Apesar das manobras burocráticas, a tendência que parece mais objetiva é a de que haja mais irritação entre as massas de trabalhadores, mas a política da burocracia lulista atuará constantemente para que essa irritação não ultrapasse o limite e que não haja uma explosão que ponha abaixo todos essa situação montada e que se avance a contrarreforma da Previdência. Por essa razão é que depois do 22M não marcaram nenhum nova manifestação ou calendário de lutas que pudesse culminar em uma Greve Geral que possa definitivamente derrubar esse governo e seus ataques.

Nos do PSOL não podemos ficar sob a batuta política da direção do PT e da CUT. Precisamos trabalhar constantemente para unificarmos o conjunto da esquerda e dos lutadores para derrotar o governo o conjunto dos seus ataques. Para isso não podemos cair nem no economicismo – que separa a luta imediata da luta político-democrática -, expresso na convocação do 1º de maio e nem no politicismo – que separa a luta política das demandas concretas dos trabalhadores -, expressão da forma como o PT leva a campanha de “Lula Livre”.

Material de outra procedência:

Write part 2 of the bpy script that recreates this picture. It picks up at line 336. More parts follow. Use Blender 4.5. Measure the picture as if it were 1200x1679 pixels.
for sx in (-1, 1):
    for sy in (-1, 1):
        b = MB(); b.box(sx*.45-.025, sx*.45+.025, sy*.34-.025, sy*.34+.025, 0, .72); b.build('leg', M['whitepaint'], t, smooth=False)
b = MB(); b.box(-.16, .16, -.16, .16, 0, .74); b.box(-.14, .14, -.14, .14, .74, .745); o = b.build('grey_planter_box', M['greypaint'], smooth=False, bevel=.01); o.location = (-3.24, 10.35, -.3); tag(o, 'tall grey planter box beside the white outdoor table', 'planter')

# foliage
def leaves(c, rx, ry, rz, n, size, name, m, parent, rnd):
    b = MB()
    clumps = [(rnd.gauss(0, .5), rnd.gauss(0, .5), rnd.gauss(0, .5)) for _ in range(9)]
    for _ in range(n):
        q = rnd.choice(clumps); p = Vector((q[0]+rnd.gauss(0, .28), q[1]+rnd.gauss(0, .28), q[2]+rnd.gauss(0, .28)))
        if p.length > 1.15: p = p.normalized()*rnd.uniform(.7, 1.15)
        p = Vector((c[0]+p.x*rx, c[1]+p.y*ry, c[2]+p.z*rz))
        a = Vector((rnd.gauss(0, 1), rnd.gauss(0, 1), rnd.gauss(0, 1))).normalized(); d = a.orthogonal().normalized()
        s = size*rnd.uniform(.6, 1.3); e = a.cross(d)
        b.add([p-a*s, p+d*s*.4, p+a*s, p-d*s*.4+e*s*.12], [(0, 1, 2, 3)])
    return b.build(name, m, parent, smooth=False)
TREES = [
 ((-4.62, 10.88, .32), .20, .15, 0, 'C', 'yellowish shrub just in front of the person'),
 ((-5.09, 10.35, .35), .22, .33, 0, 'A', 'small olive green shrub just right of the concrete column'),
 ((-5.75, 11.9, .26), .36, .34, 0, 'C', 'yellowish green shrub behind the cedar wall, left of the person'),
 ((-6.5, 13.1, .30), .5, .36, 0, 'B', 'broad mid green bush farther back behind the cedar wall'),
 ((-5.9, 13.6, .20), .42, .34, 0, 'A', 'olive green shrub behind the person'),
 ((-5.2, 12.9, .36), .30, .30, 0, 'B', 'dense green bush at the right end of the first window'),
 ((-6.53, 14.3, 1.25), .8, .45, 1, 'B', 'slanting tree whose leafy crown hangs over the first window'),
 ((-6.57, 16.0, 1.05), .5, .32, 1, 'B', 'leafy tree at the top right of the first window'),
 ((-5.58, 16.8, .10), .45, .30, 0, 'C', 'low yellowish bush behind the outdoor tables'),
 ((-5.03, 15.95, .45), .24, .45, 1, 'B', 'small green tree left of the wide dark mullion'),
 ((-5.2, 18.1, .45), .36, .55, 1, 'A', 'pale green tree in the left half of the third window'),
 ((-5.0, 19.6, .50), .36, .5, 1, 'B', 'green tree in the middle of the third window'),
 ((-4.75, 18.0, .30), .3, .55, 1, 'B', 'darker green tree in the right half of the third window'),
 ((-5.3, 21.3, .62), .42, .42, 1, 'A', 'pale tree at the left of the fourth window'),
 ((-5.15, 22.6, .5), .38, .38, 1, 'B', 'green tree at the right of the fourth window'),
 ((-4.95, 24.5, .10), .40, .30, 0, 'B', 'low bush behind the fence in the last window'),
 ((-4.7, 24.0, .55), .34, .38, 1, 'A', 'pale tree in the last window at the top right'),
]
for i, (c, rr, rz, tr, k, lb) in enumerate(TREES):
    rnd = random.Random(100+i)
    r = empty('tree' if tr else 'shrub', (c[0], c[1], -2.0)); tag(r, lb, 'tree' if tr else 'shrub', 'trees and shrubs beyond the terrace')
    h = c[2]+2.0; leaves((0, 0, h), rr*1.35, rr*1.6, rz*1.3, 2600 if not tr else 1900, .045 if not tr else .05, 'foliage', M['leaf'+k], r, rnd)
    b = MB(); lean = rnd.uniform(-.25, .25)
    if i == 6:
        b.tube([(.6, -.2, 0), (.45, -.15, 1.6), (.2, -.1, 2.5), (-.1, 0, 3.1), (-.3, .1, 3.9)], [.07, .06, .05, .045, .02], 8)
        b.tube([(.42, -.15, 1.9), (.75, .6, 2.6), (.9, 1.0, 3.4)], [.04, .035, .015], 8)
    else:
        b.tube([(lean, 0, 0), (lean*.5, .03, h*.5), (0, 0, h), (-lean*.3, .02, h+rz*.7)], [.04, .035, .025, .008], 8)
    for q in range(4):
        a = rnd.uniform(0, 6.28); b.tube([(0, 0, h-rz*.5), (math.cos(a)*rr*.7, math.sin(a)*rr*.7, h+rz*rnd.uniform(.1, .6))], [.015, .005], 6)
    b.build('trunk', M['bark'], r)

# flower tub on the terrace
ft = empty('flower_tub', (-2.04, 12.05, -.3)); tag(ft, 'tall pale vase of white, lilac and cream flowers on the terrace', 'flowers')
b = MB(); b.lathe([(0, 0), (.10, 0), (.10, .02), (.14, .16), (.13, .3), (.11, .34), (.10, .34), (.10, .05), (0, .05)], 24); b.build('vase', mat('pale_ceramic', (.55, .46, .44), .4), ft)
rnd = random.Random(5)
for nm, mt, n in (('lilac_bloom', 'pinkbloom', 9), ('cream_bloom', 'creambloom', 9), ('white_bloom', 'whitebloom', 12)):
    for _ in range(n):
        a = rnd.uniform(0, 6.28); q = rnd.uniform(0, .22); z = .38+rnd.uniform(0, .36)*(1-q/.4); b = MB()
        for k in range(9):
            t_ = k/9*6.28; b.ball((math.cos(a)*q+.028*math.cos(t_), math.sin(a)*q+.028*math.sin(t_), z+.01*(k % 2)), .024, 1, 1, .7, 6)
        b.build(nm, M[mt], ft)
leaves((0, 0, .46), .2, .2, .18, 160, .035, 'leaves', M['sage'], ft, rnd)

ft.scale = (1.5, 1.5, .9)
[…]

Nesse sentido, o PSOL tem a obrigação de dizer que essa é uma estratégia que ao que pese o peso que o PT tem no movimento de massas vem fracassando há décadas, a campanha “Lula Livre” não mobiliza muito mais do que sua militância, e as lutas contra a reforma da Previdência desprovida de participação direta de base e radicalização política não conterá o avanço contrarreforma. É preciso que nosso partido pare de confundir unidade de ação, frente única para lutar com ausência total de diferenciação crítica, que pode ser feita pela positiva, com exigências, ou pela negativa, com denúncias, a depender da dinâmica. Da mesma forma que não fazer unidade e frentes diante dos ataques patronais não passa de puro sectarismo, fazer unidade e frente sem crítica não passa de puro oportunismo que não serve para construirmos uma verdadeira alternativa ao PT.

Basta de Bolsonaro!

Derrotar a reforma da Previdência e todos os demais ataques!

Construir um calendário de lutas rumo à Greve Geral!